A $2\times2$ Matrix inequality

Question

$M,N$ are $2\times2$ real matrices, and $MN=NM$. Then, for any three real numbers $x,y,z$, we have

$$4xz\det(xM^2+yMN+zN^2)\geq(4xz-y^2)\big(x\det(M)-z\det(N)\big)^2 $$

some thought:

1). calculate directly, we got $$ \det(A-xB)=x^2\det(B)-\big(\operatorname{Tr}(A)\operatorname{Tr}(B)-\operatorname{Tr}(AB)\big)x+\det(A) $$ (where $A,B$ are $2\times2$ matrices).

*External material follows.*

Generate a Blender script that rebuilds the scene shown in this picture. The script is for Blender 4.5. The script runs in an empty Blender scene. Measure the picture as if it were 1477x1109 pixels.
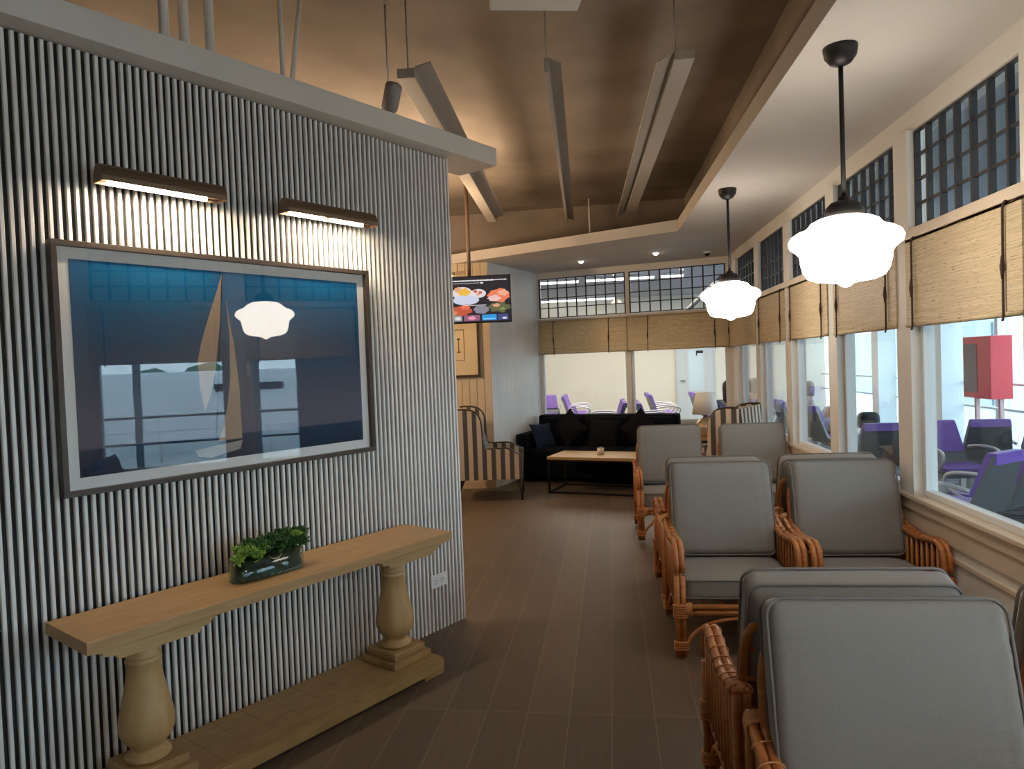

2). $ 4xz\cdot \det(xM^2+yMN+zN^2)= 4x^3z\cdot \det(M-mN)\det(M-nN) $

But I don't know how to go ahead. Thanks a lot!

Answer 1

Had the OP revealed the origin of the question, I might be able to devise a nicer solution. For the time being, I can only solve the problem by a brute-force approach. As $M$ and $N$ commute, there are only three possibilities:

1. At least one of the two matrices is nonsingular. When $M$ is nonsingular, the inequality is equivalent to $$4xz \det(xI + yNM^{-1} + z(NM^{-1})^2) \ge (4xz-y^2) (x-z \det(NM^{-1}))^2.$$ So, we may assume that $M=I$. The inequality then becomes $$4xz\det(xI + yN + zN^2) \ge (4xz-y^2) (x-z \det(N))^2.$$ One can verify that the difference between the two sides is equal to $\left[(x+z\det(N))y + 2xz\operatorname{trace}(N)\right]^2$. Hence the inequality holds.
2. $M,N$ are singular and diagonalisable. We may assume that $M=\operatorname{diag}(m,0)$ and $N=\operatorname{diag}(0,n)$ or $\operatorname{diag}(n,0)$ for some $m,n\in\mathbb R$. When $N=\operatorname{diag}(0,n)$, the inequality reduces to $4x^2z^2m^2n^2\ge0$; when $N=\operatorname{diag}(n,0)$, the inequality reduces to $0\ge0$.
3. $M$ and $N$ are nilpotent matrices. We may assume that they are both scalar multiples of $\pmatrix{0&1\\ 0&0}$. The inequality then reduces to $0\ge0$.

I must stress that this answer is rather unsatisfactory, as it does not really explain how the inequality arises. I hope someone can come up with a more revealing answer.